A company is developing a payment processing system and needs to securely store credit card details. The system must ensure that sensitive data remains encrypted at rest and is inaccessible to database administrators. Which solution meets these requirements?

A

Store data in an Amazon EBS volume encrypted using EBS encryption. Use IAM roles to control access.

B

Store data in Amazon DynamoDB. Use AWS KMS client-side encryption to encrypt data before storing it. Use IAM policies to restrict access.

C

Store data in Amazon S3 with server-side encryption using AWS KMS. Use bucket policies to restrict access.

D

Store data in Amazon RDS for PostgreSQL with Transparent Data Encryption (TDE) enabled. Use database user permissions to restrict access.

Explanation

Answer B is correct because:
- Client-Side Encryption: Encrypting data with AWS KMS before storing in DynamoDB ensures sensitive credit card details are never stored in plaintext, even to database administrators.
- IAM Policies: Restricting access via IAM ensures only authorized roles can decrypt the data, preventing unauthorized access.

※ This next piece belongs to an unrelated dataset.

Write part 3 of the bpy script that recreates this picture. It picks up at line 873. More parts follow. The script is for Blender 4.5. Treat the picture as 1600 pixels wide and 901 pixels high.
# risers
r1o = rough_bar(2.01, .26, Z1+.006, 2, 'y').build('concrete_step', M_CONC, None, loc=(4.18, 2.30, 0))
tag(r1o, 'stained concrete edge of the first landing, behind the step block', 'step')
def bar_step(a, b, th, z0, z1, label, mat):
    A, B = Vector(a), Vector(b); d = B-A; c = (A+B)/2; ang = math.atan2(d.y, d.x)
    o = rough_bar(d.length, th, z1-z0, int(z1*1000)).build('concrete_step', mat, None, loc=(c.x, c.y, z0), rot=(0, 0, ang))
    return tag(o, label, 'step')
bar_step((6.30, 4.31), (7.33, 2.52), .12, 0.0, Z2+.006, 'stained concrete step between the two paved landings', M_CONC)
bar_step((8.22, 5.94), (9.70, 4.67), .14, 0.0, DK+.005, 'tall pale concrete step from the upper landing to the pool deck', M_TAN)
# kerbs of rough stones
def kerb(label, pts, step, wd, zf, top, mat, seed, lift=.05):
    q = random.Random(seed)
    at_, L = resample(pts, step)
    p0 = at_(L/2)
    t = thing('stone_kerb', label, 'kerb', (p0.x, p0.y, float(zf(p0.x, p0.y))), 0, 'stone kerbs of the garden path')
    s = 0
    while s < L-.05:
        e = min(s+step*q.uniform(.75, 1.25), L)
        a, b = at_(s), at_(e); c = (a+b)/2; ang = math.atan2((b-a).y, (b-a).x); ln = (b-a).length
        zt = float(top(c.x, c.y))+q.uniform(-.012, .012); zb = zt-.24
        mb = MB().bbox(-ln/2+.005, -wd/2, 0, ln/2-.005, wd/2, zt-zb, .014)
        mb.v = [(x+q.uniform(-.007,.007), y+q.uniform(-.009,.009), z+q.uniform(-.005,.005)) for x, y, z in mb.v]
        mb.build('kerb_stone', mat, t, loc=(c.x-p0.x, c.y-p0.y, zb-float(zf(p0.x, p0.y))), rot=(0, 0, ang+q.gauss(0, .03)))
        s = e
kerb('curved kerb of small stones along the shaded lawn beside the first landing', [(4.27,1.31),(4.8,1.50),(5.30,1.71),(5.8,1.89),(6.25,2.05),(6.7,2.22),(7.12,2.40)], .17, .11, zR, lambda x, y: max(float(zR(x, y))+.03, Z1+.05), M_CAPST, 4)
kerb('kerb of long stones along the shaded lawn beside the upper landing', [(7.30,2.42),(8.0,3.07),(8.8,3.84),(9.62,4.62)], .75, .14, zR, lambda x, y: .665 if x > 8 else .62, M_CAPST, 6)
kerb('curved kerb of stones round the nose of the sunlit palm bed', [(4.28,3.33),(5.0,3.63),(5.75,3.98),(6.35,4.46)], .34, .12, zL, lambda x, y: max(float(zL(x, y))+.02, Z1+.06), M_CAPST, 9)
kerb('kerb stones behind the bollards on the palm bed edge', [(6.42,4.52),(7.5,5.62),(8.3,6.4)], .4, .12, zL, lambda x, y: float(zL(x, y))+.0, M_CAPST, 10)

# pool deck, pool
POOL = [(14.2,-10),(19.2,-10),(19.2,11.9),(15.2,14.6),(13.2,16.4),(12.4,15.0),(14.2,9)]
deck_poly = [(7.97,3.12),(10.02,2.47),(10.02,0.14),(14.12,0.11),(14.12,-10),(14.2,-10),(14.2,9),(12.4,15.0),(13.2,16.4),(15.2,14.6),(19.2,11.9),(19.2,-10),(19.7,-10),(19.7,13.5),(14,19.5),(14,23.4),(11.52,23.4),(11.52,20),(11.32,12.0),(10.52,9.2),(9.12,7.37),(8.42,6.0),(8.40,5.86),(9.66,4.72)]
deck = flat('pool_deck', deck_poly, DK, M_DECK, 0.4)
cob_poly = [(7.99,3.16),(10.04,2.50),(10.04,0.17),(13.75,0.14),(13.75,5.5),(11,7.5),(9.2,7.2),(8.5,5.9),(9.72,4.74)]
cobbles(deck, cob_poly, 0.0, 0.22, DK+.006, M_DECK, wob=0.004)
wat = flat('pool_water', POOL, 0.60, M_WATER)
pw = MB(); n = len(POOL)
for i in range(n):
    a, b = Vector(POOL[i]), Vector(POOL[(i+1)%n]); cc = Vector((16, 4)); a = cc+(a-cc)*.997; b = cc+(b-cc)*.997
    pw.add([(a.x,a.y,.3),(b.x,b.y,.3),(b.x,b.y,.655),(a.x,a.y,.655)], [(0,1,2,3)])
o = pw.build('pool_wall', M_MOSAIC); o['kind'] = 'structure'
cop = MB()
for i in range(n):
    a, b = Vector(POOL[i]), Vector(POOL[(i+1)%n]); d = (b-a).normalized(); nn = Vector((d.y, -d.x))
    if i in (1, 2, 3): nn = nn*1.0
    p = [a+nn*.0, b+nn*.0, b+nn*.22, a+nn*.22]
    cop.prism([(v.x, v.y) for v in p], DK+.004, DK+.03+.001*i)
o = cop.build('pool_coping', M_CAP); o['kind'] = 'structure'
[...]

Why other options are incorrect:
- A: EBS encryption protects data at rest, but database administrators with EC2 access could still access decrypted data.
- C: S3 server-side encryption (SSE-KMS) encrypts data at rest, but administrators with S3 and KMS access could decrypt it.
- D: RDS TDE encrypts storage, but database administrators can still query decrypted data via the database engine.

Key Points: Client-side encryption ensures data is encrypted before reaching the database, preventing exposure to administrators. Use IAM policies to enforce least privilege.